TASK TO COMPLETE: Copy every line of the material below word for word.
·····
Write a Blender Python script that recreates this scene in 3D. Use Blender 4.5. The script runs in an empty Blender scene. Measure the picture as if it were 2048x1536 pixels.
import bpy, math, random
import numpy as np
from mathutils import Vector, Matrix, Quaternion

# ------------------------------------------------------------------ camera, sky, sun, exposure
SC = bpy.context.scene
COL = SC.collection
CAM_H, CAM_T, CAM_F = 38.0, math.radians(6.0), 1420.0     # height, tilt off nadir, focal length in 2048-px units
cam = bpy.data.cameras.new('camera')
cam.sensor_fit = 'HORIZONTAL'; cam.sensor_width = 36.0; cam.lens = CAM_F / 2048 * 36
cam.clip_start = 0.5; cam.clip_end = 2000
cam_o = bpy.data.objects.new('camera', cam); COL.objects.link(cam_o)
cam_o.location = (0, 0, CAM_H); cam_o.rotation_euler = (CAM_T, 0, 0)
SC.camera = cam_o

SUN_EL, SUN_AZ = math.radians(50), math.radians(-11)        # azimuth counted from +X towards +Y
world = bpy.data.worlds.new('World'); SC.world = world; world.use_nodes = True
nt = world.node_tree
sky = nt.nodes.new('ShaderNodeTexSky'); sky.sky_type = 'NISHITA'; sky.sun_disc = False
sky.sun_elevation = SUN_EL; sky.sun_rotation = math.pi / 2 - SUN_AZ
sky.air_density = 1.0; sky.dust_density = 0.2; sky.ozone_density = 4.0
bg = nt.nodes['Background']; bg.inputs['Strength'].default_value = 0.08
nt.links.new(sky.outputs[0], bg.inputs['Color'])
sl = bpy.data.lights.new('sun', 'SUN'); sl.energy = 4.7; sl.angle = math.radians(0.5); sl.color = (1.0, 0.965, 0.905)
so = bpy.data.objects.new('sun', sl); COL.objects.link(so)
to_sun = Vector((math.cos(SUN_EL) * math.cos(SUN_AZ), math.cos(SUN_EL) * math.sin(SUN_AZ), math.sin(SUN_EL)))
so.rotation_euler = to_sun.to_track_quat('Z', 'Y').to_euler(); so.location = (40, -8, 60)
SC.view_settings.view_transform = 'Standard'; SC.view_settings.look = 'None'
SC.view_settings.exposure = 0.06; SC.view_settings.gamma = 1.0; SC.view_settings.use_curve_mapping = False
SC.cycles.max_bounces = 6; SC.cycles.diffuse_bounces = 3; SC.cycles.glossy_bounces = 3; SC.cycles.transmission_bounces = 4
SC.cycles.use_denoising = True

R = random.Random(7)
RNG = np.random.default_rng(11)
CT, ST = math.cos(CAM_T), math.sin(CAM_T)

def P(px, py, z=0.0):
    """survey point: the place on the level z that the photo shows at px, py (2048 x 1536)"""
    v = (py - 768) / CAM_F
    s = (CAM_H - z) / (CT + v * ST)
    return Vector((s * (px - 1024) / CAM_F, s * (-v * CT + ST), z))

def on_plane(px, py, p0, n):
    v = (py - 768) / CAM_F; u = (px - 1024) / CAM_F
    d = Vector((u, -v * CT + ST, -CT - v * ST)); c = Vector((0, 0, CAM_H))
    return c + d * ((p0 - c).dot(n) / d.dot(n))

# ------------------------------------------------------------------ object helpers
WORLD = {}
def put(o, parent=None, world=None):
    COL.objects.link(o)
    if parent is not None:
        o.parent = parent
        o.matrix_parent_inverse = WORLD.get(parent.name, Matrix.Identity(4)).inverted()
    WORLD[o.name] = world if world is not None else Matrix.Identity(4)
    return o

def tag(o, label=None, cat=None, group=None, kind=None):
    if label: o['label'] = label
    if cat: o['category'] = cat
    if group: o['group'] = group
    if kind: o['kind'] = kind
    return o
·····
RESPONSE TO THE EXERCISE:
Write a Blender Python script that recreates this scene in 3D. Use Blender 4.5. The script runs in an empty Blender scene. Measure the picture as if it were 2048x1536 pixels.
import bpy, math, random
import numpy as np
from mathutils import Vector, Matrix, Quaternion

# ------------------------------------------------------------------ camera, sky, sun, exposure
SC = bpy.context.scene
COL = SC.collection
CAM_H, CAM_T, CAM_F = 38.0, math.radians(6.0), 1420.0     # height, tilt off nadir, focal length in 2048-px units
cam = bpy.data.cameras.new('camera')
cam.sensor_fit = 'HORIZONTAL'; cam.sensor_width = 36.0; cam.lens = CAM_F / 2048 * 36
cam.clip_start = 0.5; cam.clip_end = 2000
cam_o = bpy.data.objects.new('camera', cam); COL.objects.link(cam_o)
cam_o.location = (0, 0, CAM_H); cam_o.rotation_euler = (CAM_T, 0, 0)
SC.camera = cam_o

SUN_EL, SUN_AZ = math.radians(50), math.radians(-11)        # azimuth counted from +X towards +Y
world = bpy.data.worlds.new('World'); SC.world = world; world.use_nodes = True
nt = world.node_tree
sky = nt.nodes.new('ShaderNodeTexSky'); sky.sky_type = 'NISHITA'; sky.sun_disc = False
sky.sun_elevation = SUN_EL; sky.sun_rotation = math.pi / 2 - SUN_AZ
sky.air_density = 1.0; sky.dust_density = 0.2; sky.ozone_density = 4.0
bg = nt.nodes['Background']; bg.inputs['Strength'].default_value = 0.08
nt.links.new(sky.outputs[0], bg.inputs['Color'])
sl = bpy.data.lights.new('sun', 'SUN'); sl.energy = 4.7; sl.angle = math.radians(0.5); sl.color = (1.0, 0.965, 0.905)
so = bpy.data.objects.new('sun', sl); COL.objects.link(so)
to_sun = Vector((math.cos(SUN_EL) * math.cos(SUN_AZ), math.cos(SUN_EL) * math.sin(SUN_AZ), math.sin(SUN_EL)))
so.rotation_euler = to_sun.to_track_quat('Z', 'Y').to_euler(); so.location = (40, -8, 60)
SC.view_settings.view_transform = 'Standard'; SC.view_settings.look = 'None'
SC.view_settings.exposure = 0.06; SC.view_settings.gamma = 1.0; SC.view_settings.use_curve_mapping = False
SC.cycles.max_bounces = 6; SC.cycles.diffuse_bounces = 3; SC.cycles.glossy_bounces = 3; SC.cycles.transmission_bounces = 4
SC.cycles.use_denoising = True

R = random.Random(7)
RNG = np.random.default_rng(11)
CT, ST = math.cos(CAM_T), math.sin(CAM_T)

def P(px, py, z=0.0):
    """survey point: the place on the level z that the photo shows at px, py (2048 x 1536)"""
    v = (py - 768) / CAM_F
    s = (CAM_H - z) / (CT + v * ST)
    return Vector((s * (px - 1024) / CAM_F, s * (-v * CT + ST), z))

def on_plane(px, py, p0, n):
    v = (py - 768) / CAM_F; u = (px - 1024) / CAM_F
    d = Vector((u, -v * CT + ST, -CT - v * ST)); c = Vector((0, 0, CAM_H))
    return c + d * ((p0 - c).dot(n) / d.dot(n))

# ------------------------------------------------------------------ object helpers
WORLD = {}
def put(o, parent=None, world=None):
    COL.objects.link(o)
    if parent is not None:
        o.parent = parent
        o.matrix_parent_inverse = WORLD.get(parent.name, Matrix.Identity(4)).inverted()
    WORLD[o.name] = world if world is not None else Matrix.Identity(4)
    return o

def tag(o, label=None, cat=None, group=None, kind=None):
    if label: o['label'] = label
    if cat: o['category'] = cat
    if group: o['group'] = group
    if kind: o['kind'] = kind
    return o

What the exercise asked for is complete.